Nick Wagoner of stlouisrams.com checks in with Rams rookie receiver Chris Givens, the first player chosen in the fourth round. Givens: "Just the velocity in which the ball comes to you, that’s the biggest difference. Each quarterback has a strong arm and whether it’s a deep ball or a hitch route, the ball gets on you pretty fast."

Matt Barrows of the Sacramento Bee offers thoughts on the 49ers' quarterbacks, noting that Josh Johnson has fared well recently. Barrows on the two-minute drill: "Johnson had the prettiest drive of the three. It lasted 11 plays and included a nice, over-the-middle pass to the goal-line to receiver Joe Hastings. A few plays later -- with 2.2 seconds left on the clock -- Johnson hit Hastings again on an out route in the end zone in [front] of safety Michael Thomas."

Also from Barrows: how Alex Smith is altering his approach. Barrows on habits Smith developed following shoulder trauma: "Smith compensated for weaknesses in the shoulder, and in doing so his mechanics changed slightly. House gave Smith an exercise regimen to get him back to his pre-injury form. That regimen ranges from very specific exercises designed to strengthen small muscles, especially in the back of the shoulder, to broad concepts like eliminating bench press from his routine. Smith admits he never used to warm up his shoulder before practice.
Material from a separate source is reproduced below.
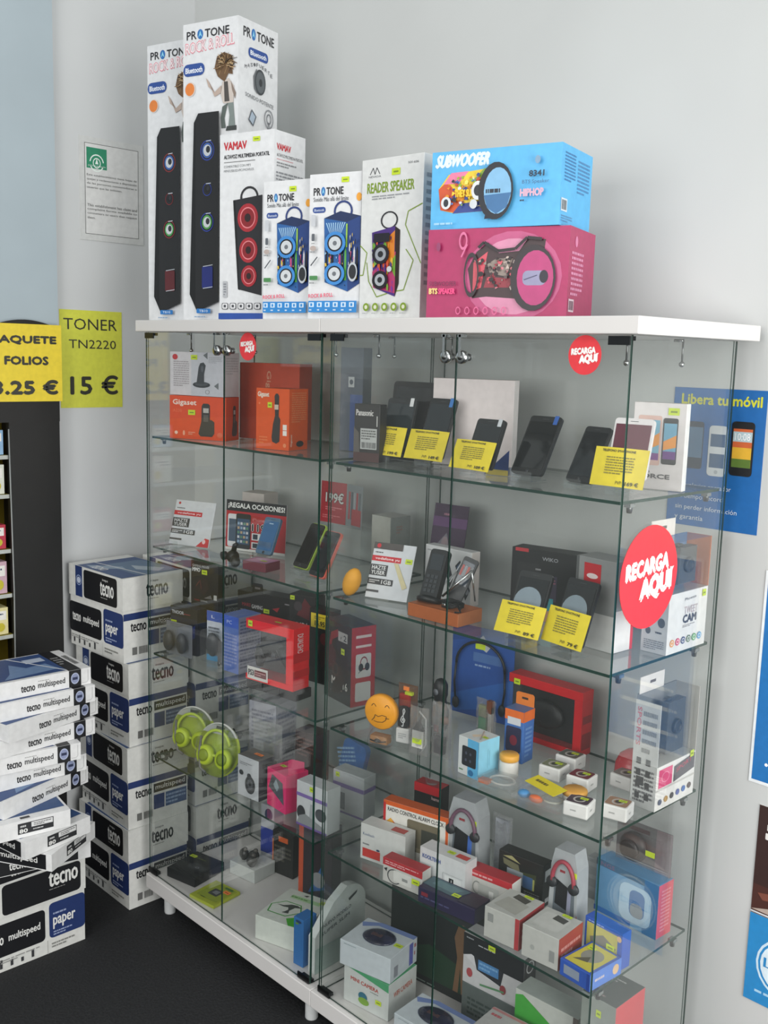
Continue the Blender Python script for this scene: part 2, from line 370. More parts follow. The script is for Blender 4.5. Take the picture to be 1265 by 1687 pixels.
# ------------------------------------------------------------------ glass display cabinets
WB = mat('#d9d6d4', .32, 0, .015, 6)
def pane(name, parent, x0, y0, z0, x1, y1, z1):
    """glass pane: the two broad faces clear, the four cut edges dark green"""
    dx, dy, dz = x1 - x0, y1 - y0, z1 - z0; t = min(dx, dy, dz)
    cf = {k: EDGE for k in ('B0', 'T', 'F', 'R', 'B', 'L')}
    for k in (('L', 'R') if dx == t else ('F', 'B') if dy == t else ('B0', 'T')): cf[k] = GLASS
    m = MB(); m.box(x0, y0, z0, x1, y1, z1, GLASS, cf); return m.build(name, parent)
def cabinet(X0, X1, xl, xs, xr, feet, label, tl, tr):
    e = empty('display_cabinet', (X0, 0, 0), 0, label, 'display cabinet'); w = X1 - X0
    a, b, sp = xl - X0, xr - X0, xs - X0
    m = MB(); m.box(tl - X0, -.022, 1.80, tr - X0, .425, ZT - .0005, WB); m.build('top_board', e, bevel=.002)
    m = MB(); m.box(0, -.014, .094, w, .40, .1395, WB); m.build('base_board', e, bevel=.002)
    for fx, fy in [(f - X0, y) for f in feet for y in (.05, .34)]:
        m = MB(); m.lathe([(.0165, 0), (.0175, .003), (.0175, .0945)], '#d6d8d8', 18); m.build('foot', e, (fx, fy, 0))
    pane('side_panel', e, a, .006, .141, a + .004, .385, 1.799); pane('side_panel', e, b - .004, .006, .141, b, .385, 1.799)
    pane('back_panel', e, a + .006, .379, .141, b - .006, .384, 1.799)
    doors = (pane('glass_door', e, a, -.001, .142, sp - .001, .003, 1.798), pane('glass_door', e, sp + .001, -.001, .142, b, .003, 1.798))
    for z in (Z1, Z2, Z3, Z4):
        pane('shelf', e, a + .010, .012, z - .007, b - .010, .374, z - .001)
        for cx, s_ in ((a + .006, 1), (b - .006, -1)):
            for cy in (.05, .33):
                m = MB(); m.box(-.007, -.008, -.007, .007, .008, 0, CHROME); m.lathe([(.005, -.018), (.006, -.008), (.006, -.007)], STEEL, 10)
                m.build('shelf_clip', e, (cx + s_ * .008, cy, z - .0072))
    for hx, s_ in ((a, 1), (b, -1)):
        for hz, u in ((1.797, -1), (.143, 1)):
            m = MB(); m.box(min(0, s_ * .045), -.005, min(0, u * .016), max(0, s_ * .045), -.0012, max(0, u * .016), mat('#3c3e40', .3, 1))
            m.box(min(0, s_ * .040), .0045, min(0, u * .008), max(0, s_ * .040), .014, max(0, u * .008), mat('#3c3e40', .3, 1))
            m.build('door_hinge', doors[0 if s_ > 0 else 1], (hx, 0, hz))
    for s_ in (-1, 1):
        m = MB(); T = Matrix.Rotation(R_(90), 4, 'X')
        m.lathe([(.0125, .001), (.0135, .003), (.0135, .012), (.010, .013)], CHROME, 20, T); m.lathe([(.006, .013), (.006, .0145), (.001, .0145)], STEEL, 12, T)
        m.lathe([(.008, -.014), (.008, -.004)], STEEL, 14, T)
        m.box(-.003, -.0155, .0, .003, -.0165, .045, CHROME); m.box(-.006, -.0165, .04, .006, -.001, .046, CHROME)
        m.build('door_lock', doors[0 if s_ < 0 else 1], (sp + s_ * .022, 0, 1.752))
    for hx, hy in ((.05, .12), (w - .08, .10), (w - .08, .30), (.12, .30)):
        m = MB(); m.tube([(0, 0, 0), (0, 0, -.045)], .002, STEEL, 6); m.ball(0, 0, -.05, .006, .006, .006, CHROME, 8); m.tube([(-.02, 0, -.003), (.0, 0, -.003)], .003, CHROME, 6)
        m.build('roof_hook', e, (hx, hy, 1.80))
    return e
cab1 = cabinet(0, .7965, 0, .386, .7777, (.035, .729), 'left of the two tall glass display cabinets, beside the stacked paper cartons', -.022, .7965)
cab2 = cabinet(.7975, 1.625, .8143, 1.2045, 1.6175, (.86, 1.57), 'right of the two tall glass display cabinets, with the big red round sticker', .7975, 1.645)
# round stickers on the glass
def recarga(name, loc, rot, r, label, sx=1):
    m = MB(); n = 40
    m.prism([(r * sx * cos(2 * pi * k / n), r * sin(2 * pi * k / n)) for k in range(n)], -.0008, 0, '#dd3a42')
    m.art((-r, -.0008, -r), (2 * r, 0, 0), (0, 0, 2 * r), (0, -1, 0), [('t', 'RECARGA', .10, .50, .72, .15, {'b': r * .028, 'sl': .06}, '#f4f1ee'),
        ('p', [(.86, .55), (.93, .56), (.89, .50)], '#f4f1ee'), ('t', 'AQUI', .36, .26, .52, .22, {'b': r * .045, 'sl': .06}, '#f4f1ee')])
    o = m.build(name, None, loc, rot); tag(o, label, 'sticker'); return o
recarga('round_sticker', (.492, -.0016, 1.764), (0, 0, 0), .035, 'small round red RECARGA AQUI sticker high on the left cabinet door')
recarga('round_sticker', (1.522, -.0016, 1.762), (0, 0, 0), .036, 'small round red RECARGA AQUI sticker at top right of the right cabinet door')
recarga('round_sticker', (1.6181, .110, 1.350), (0, 0, R_(90)), .100, 'large round red RECARGA AQUI sticker on the glass side of the right cabinet')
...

Now he goes through what he described as an 'intense' warm up."

Taylor Price of 49ers.com offers highlights from practice. Price: "[Carlos] Rogers found himself being tested early in one-on-one drills against the 49ers receiving corps. Matched up against last year’s leading wideout Michael Crabtree, Rogers was beaten slightly down the field on a 35-yard pass from second-year signal caller Colin Kaepernick. Crabtree beat the Pro Bowl cornerback by just a step to make the impressive deep catch."

Eric Branch of the San Francisco Chronicle says 49ers offensive coordinator Greg Roman was particularly excited about Moss and guard Alex Boone.